Aim of the exercise :: Leaving out all images, write out the records that follow exactly.

(Scene script records)
------------------------------

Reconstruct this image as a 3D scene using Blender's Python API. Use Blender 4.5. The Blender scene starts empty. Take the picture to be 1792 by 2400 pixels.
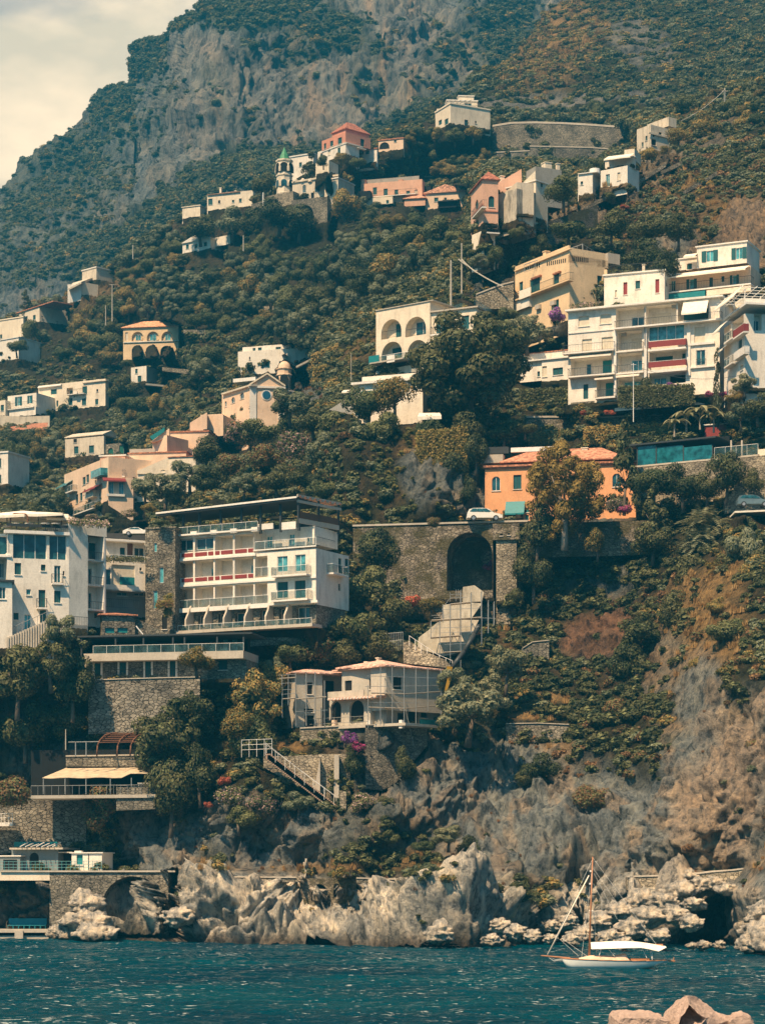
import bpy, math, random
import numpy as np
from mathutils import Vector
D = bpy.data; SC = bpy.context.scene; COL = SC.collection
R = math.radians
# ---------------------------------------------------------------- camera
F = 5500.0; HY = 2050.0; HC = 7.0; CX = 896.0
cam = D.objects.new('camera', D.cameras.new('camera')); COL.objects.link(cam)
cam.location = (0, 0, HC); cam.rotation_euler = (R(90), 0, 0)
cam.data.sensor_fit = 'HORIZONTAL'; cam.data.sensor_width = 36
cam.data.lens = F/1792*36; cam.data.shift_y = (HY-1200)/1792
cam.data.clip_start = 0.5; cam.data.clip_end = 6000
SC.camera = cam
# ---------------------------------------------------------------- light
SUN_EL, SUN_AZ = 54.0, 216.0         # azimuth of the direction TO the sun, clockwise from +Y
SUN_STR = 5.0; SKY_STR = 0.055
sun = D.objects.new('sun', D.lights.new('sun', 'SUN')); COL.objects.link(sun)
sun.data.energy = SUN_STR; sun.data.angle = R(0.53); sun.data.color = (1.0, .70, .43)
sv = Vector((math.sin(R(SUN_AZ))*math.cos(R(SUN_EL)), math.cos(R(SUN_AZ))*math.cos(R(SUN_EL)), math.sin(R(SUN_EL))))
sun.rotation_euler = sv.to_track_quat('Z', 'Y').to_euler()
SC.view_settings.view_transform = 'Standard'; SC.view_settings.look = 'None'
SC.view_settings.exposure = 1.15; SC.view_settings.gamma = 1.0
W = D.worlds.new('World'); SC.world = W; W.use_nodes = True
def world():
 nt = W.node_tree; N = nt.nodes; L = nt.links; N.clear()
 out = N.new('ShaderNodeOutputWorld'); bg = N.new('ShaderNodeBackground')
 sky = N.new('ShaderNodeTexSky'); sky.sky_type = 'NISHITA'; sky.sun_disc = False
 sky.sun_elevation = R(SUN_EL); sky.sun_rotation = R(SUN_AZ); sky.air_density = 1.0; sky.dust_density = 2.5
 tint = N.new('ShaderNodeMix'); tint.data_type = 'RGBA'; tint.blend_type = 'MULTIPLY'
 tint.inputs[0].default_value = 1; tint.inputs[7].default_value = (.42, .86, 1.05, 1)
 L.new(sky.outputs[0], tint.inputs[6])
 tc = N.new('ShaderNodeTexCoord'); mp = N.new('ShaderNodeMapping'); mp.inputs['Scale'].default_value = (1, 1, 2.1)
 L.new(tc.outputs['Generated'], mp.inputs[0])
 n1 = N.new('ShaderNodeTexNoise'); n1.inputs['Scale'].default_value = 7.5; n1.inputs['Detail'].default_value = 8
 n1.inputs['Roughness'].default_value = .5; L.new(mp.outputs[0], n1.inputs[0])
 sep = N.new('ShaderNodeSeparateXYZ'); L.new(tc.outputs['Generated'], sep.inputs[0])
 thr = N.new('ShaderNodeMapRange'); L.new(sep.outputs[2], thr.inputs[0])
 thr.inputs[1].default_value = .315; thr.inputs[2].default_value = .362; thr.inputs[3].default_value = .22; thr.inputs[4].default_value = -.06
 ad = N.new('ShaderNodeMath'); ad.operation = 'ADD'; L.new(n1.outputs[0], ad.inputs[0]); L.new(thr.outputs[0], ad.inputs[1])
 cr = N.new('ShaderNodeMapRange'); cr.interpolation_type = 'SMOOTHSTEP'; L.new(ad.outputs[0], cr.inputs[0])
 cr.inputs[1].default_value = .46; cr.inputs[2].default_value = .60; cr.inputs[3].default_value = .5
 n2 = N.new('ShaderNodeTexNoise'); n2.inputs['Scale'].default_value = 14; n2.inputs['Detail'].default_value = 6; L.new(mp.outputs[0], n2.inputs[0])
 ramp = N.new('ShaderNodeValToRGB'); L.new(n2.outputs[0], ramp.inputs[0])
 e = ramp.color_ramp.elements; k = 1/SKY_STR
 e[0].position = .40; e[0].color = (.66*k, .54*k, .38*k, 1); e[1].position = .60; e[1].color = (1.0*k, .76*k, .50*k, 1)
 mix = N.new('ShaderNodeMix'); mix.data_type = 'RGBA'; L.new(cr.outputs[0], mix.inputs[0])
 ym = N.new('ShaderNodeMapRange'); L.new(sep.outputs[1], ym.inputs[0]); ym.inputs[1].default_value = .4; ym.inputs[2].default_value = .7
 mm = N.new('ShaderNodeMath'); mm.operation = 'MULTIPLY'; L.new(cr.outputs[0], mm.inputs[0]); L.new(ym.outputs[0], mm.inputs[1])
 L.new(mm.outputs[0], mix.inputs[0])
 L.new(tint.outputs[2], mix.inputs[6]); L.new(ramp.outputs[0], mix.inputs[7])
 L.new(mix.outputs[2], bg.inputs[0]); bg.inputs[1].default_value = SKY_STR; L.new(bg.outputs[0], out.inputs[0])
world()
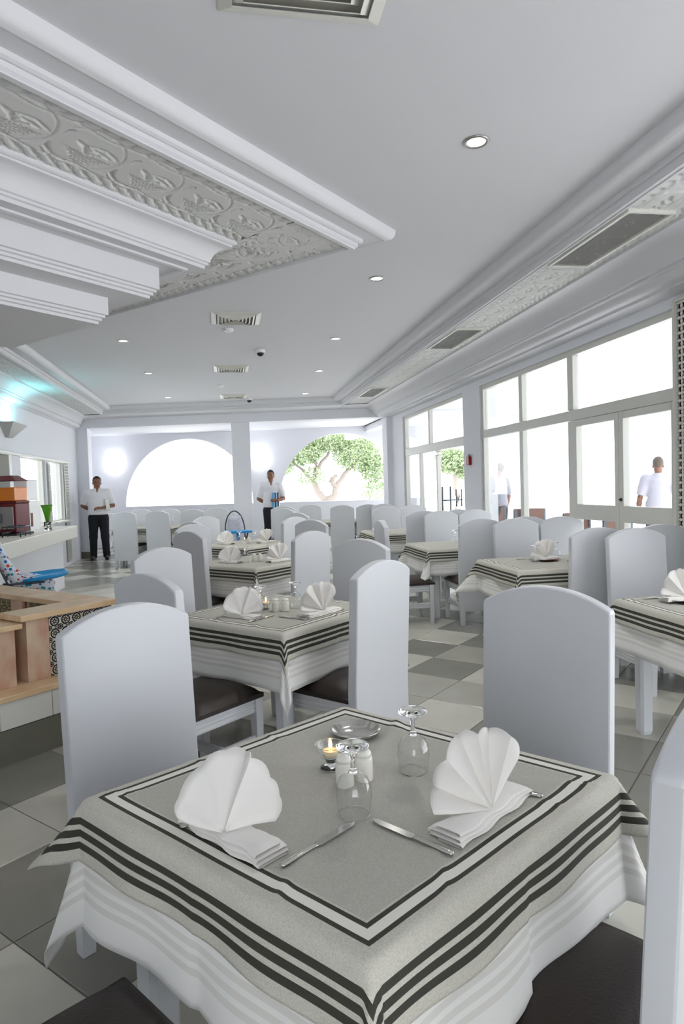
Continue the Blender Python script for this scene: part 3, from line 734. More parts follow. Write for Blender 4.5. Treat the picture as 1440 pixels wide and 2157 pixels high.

------------------------------

Solution to the problem ::
Reconstruct this image as a 3D scene using Blender's Python API. Use Blender 4.5. The Blender scene starts empty. Take the picture to be 1792 by 2400 pixels.
import bpy, math, random
import numpy as np
from mathutils import Vector
D = bpy.data; SC = bpy.context.scene; COL = SC.collection
R = math.radians
# ---------------------------------------------------------------- camera
F = 5500.0; HY = 2050.0; HC = 7.0; CX = 896.0
cam = D.objects.new('camera', D.cameras.new('camera')); COL.objects.link(cam)
cam.location = (0, 0, HC); cam.rotation_euler = (R(90), 0, 0)
cam.data.sensor_fit = 'HORIZONTAL'; cam.data.sensor_width = 36
cam.data.lens = F/1792*36; cam.data.shift_y = (HY-1200)/1792
cam.data.clip_start = 0.5; cam.data.clip_end = 6000
SC.camera = cam
# ---------------------------------------------------------------- light
SUN_EL, SUN_AZ = 54.0, 216.0         # azimuth of the direction TO the sun, clockwise from +Y
SUN_STR = 5.0; SKY_STR = 0.055
sun = D.objects.new('sun', D.lights.new('sun', 'SUN')); COL.objects.link(sun)
sun.data.energy = SUN_STR; sun.data.angle = R(0.53); sun.data.color = (1.0, .70, .43)
sv = Vector((math.sin(R(SUN_AZ))*math.cos(R(SUN_EL)), math.cos(R(SUN_AZ))*math.cos(R(SUN_EL)), math.sin(R(SUN_EL))))
sun.rotation_euler = sv.to_track_quat('Z', 'Y').to_euler()
SC.view_settings.view_transform = 'Standard'; SC.view_settings.look = 'None'
SC.view_settings.exposure = 1.15; SC.view_settings.gamma = 1.0
W = D.worlds.new('World'); SC.world = W; W.use_nodes = True
def world():
 nt = W.node_tree; N = nt.nodes; L = nt.links; N.clear()
 out = N.new('ShaderNodeOutputWorld'); bg = N.new('ShaderNodeBackground')
 sky = N.new('ShaderNodeTexSky'); sky.sky_type = 'NISHITA'; sky.sun_disc = False
 sky.sun_elevation = R(SUN_EL); sky.sun_rotation = R(SUN_AZ); sky.air_density = 1.0; sky.dust_density = 2.5
 tint = N.new('ShaderNodeMix'); tint.data_type = 'RGBA'; tint.blend_type = 'MULTIPLY'
 tint.inputs[0].default_value = 1; tint.inputs[7].default_value = (.42, .86, 1.05, 1)
 L.new(sky.outputs[0], tint.inputs[6])
 tc = N.new('ShaderNodeTexCoord'); mp = N.new('ShaderNodeMapping'); mp.inputs['Scale'].default_value = (1, 1, 2.1)
 L.new(tc.outputs['Generated'], mp.inputs[0])
 n1 = N.new('ShaderNodeTexNoise'); n1.inputs['Scale'].default_value = 7.5; n1.inputs['Detail'].default_value = 8
 n1.inputs['Roughness'].default_value = .5; L.new(mp.outputs[0], n1.inputs[0])
 sep = N.new('ShaderNodeSeparateXYZ'); L.new(tc.outputs['Generated'], sep.inputs[0])
 thr = N.new('ShaderNodeMapRange'); L.new(sep.outputs[2], thr.inputs[0])
 thr.inputs[1].default_value = .315; thr.inputs[2].default_value = .362; thr.inputs[3].default_value = .22; thr.inputs[4].default_value = -.06
 ad = N.new('ShaderNodeMath'); ad.operation = 'ADD'; L.new(n1.outputs[0], ad.inputs[0]); L.new(thr.outputs[0], ad.inputs[1])
 cr = N.new('ShaderNodeMapRange'); cr.interpolation_type = 'SMOOTHSTEP'; L.new(ad.outputs[0], cr.inputs[0])
 cr.inputs[1].default_value = .46; cr.inputs[2].default_value = .60; cr.inputs[3].default_value = .5
 n2 = N.new('ShaderNodeTexNoise'); n2.inputs['Scale'].default_value = 14; n2.inputs['Detail'].default_value = 6; L.new(mp.outputs[0], n2.inputs[0])
 ramp = N.new('ShaderNodeValToRGB'); L.new(n2.outputs[0], ramp.inputs[0])
 e = ramp.color_ramp.elements; k = 1/SKY_STR
 e[0].position = .40; e[0].color = (.66*k, .54*k, .38*k, 1); e[1].position = .60; e[1].color = (1.0*k, .76*k, .50*k, 1)
 mix = N.new('ShaderNodeMix'); mix.data_type = 'RGBA'; L.new(cr.outputs[0], mix.inputs[0])
 ym = N.new('ShaderNodeMapRange'); L.new(sep.outputs[1], ym.inputs[0]); ym.inputs[1].default_value = .4; ym.inputs[2].default_value = .7
 mm = N.new('ShaderNodeMath'); mm.operation = 'MULTIPLY'; L.new(cr.outputs[0], mm.inputs[0]); L.new(ym.outputs[0], mm.inputs[1])
 L.new(mm.outputs[0], mix.inputs[0])
 L.new(tint.outputs[2], mix.inputs[6]); L.new(ramp.outputs[0], mix.inputs[7])
 L.new(mix.outputs[2], bg.inputs[0]); bg.inputs[1].default_value = SKY_STR; L.new(bg.outputs[0], out.inputs[0])
world()
Continue the Blender Python script for this scene: part 3, from line 734. More parts follow. Write for Blender 4.5. Treat the picture as 1440 pixels wide and 2157 pixels high.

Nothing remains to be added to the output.